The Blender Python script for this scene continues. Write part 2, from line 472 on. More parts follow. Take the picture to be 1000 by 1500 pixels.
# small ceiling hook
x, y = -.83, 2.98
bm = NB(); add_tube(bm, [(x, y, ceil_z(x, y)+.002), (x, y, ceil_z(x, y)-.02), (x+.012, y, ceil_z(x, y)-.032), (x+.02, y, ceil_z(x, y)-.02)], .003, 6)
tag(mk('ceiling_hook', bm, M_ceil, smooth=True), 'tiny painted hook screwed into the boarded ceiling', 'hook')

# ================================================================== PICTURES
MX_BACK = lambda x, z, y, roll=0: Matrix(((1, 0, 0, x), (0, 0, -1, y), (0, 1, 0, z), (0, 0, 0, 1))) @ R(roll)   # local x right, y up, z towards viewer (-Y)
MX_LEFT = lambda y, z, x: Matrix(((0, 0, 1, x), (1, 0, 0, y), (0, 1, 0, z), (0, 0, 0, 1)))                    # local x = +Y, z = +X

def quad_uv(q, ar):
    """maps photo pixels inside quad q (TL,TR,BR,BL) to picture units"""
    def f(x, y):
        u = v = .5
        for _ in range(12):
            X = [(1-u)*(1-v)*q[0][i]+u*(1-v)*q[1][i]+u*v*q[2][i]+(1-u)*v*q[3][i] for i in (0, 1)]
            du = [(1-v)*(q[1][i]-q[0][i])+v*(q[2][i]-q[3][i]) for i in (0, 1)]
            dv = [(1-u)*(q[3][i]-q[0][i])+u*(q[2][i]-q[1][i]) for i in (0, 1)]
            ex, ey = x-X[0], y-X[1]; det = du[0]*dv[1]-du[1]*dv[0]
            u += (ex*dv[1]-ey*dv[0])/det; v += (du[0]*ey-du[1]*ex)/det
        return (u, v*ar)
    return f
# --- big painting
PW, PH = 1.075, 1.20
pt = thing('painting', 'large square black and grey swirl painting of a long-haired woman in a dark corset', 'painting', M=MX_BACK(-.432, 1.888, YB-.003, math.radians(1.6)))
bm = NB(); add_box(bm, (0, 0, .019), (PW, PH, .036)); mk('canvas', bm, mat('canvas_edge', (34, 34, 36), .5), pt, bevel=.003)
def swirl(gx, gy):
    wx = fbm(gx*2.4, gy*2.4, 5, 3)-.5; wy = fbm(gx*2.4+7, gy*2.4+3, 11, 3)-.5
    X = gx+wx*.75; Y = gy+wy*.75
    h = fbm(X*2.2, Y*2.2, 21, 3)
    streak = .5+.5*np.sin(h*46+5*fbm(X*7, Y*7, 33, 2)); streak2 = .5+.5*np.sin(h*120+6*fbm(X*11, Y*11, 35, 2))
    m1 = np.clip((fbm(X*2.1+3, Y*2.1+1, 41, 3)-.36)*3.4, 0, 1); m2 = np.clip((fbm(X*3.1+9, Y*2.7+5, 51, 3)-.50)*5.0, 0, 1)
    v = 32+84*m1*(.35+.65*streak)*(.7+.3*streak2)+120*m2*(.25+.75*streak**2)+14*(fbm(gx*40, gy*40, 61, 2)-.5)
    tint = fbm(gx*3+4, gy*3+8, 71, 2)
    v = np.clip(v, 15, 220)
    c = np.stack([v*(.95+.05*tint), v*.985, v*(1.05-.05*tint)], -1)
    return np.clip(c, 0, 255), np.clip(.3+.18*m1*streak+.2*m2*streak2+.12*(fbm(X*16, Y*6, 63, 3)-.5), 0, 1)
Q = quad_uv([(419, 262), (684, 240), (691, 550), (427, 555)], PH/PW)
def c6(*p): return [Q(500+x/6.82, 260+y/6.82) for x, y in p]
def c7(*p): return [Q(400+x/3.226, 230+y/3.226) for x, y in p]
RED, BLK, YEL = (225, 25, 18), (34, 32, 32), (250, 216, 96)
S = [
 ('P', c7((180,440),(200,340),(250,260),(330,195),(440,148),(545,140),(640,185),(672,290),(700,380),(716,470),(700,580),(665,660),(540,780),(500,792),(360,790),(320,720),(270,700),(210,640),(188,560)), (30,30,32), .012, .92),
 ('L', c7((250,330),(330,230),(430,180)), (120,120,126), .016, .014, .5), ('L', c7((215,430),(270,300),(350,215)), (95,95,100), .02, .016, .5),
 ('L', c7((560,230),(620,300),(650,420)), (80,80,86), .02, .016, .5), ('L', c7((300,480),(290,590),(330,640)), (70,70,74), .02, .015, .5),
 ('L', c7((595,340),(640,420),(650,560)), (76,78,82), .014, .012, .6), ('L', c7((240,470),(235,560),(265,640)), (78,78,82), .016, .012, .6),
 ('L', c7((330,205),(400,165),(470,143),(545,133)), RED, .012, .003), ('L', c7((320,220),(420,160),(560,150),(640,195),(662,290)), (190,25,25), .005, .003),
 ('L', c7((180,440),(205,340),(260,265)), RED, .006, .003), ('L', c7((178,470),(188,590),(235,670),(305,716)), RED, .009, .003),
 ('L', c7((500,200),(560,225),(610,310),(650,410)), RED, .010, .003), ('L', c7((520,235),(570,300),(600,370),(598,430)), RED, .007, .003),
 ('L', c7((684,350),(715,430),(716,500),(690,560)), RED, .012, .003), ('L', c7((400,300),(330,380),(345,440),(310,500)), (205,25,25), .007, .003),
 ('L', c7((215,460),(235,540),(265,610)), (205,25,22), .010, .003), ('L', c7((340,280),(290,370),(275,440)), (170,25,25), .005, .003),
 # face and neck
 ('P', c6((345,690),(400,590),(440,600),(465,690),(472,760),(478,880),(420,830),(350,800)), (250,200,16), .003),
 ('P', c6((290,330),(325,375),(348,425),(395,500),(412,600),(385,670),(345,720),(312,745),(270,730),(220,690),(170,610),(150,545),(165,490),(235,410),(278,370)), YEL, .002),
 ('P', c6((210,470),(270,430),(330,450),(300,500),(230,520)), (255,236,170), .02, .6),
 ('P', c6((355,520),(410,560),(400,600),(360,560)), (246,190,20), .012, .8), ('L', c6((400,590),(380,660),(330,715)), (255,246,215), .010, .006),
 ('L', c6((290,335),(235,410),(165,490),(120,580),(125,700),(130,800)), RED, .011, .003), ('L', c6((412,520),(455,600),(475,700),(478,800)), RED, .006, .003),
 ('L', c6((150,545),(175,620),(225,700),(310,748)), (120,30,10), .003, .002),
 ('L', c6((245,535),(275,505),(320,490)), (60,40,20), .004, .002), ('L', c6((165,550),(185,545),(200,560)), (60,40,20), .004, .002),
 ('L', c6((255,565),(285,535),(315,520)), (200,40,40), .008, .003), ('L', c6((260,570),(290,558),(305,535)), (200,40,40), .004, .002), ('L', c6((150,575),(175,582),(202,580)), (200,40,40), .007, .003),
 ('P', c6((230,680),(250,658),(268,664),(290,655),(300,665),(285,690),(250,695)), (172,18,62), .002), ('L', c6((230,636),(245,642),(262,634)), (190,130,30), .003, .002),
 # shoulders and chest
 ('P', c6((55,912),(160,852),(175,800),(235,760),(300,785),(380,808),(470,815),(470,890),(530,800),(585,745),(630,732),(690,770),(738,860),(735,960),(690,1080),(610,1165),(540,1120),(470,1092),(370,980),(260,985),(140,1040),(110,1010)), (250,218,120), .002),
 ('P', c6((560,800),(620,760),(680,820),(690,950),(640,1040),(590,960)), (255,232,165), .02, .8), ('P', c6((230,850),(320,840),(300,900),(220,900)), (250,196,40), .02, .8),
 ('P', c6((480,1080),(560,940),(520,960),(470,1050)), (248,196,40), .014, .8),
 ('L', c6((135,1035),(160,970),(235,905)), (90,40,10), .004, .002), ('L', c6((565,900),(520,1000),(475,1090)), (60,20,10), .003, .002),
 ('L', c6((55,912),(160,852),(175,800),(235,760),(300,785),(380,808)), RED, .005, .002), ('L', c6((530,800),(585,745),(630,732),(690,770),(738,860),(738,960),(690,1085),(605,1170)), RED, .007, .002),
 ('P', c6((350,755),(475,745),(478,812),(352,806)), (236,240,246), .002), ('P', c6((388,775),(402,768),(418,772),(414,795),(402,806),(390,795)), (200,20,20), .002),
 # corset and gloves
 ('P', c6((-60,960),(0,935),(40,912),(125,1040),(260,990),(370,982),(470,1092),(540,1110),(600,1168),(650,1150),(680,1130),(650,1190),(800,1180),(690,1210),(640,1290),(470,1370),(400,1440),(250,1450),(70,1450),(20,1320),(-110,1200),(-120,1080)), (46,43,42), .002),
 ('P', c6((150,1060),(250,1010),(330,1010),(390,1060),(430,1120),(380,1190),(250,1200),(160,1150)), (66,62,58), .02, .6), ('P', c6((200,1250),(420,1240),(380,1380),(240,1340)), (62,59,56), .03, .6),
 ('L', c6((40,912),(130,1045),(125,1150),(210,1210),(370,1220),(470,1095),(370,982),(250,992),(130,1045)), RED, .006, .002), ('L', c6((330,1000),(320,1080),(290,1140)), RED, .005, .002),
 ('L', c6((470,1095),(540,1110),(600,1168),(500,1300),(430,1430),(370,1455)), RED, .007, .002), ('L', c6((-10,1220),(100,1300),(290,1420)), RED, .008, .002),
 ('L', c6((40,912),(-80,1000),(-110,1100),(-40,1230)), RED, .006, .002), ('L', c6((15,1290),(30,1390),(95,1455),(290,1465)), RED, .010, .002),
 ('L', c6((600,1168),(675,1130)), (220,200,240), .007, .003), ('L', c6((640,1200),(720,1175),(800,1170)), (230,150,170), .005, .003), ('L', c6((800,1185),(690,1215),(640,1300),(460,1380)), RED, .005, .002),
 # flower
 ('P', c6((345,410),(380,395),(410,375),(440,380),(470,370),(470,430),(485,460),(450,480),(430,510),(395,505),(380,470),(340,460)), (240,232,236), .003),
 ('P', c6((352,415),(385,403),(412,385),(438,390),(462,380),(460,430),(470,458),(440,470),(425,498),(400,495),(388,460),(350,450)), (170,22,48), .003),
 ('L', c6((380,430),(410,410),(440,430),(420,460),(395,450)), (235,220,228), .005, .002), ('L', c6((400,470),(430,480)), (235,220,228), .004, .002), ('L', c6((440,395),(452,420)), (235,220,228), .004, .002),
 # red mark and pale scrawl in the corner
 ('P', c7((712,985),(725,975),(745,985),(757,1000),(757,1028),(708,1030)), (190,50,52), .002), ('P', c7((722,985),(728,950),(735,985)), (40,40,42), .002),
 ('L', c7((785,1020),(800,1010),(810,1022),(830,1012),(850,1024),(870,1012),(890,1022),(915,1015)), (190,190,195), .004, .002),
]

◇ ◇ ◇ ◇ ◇

Return only the lines from the beginning of the material up to and including the line with "tag(mk('ceiling_hook', bm, M_ceil, smooth=True), 'tiny", exactly as written.

*Exercise answer*.
The Blender Python script for this scene continues. Write part 2, from line 472 on. More parts follow. Take the picture to be 1000 by 1500 pixels.
# small ceiling hook
x, y = -.83, 2.98
bm = NB(); add_tube(bm, [(x, y, ceil_z(x, y)+.002), (x, y, ceil_z(x, y)-.02), (x+.012, y, ceil_z(x, y)-.032), (x+.02, y, ceil_z(x, y)-.02)], .003, 6)
tag(mk('ceiling_hook', bm, M_ceil, smooth=True), 'tiny painted hook screwed into the boarded ceiling', 'hook')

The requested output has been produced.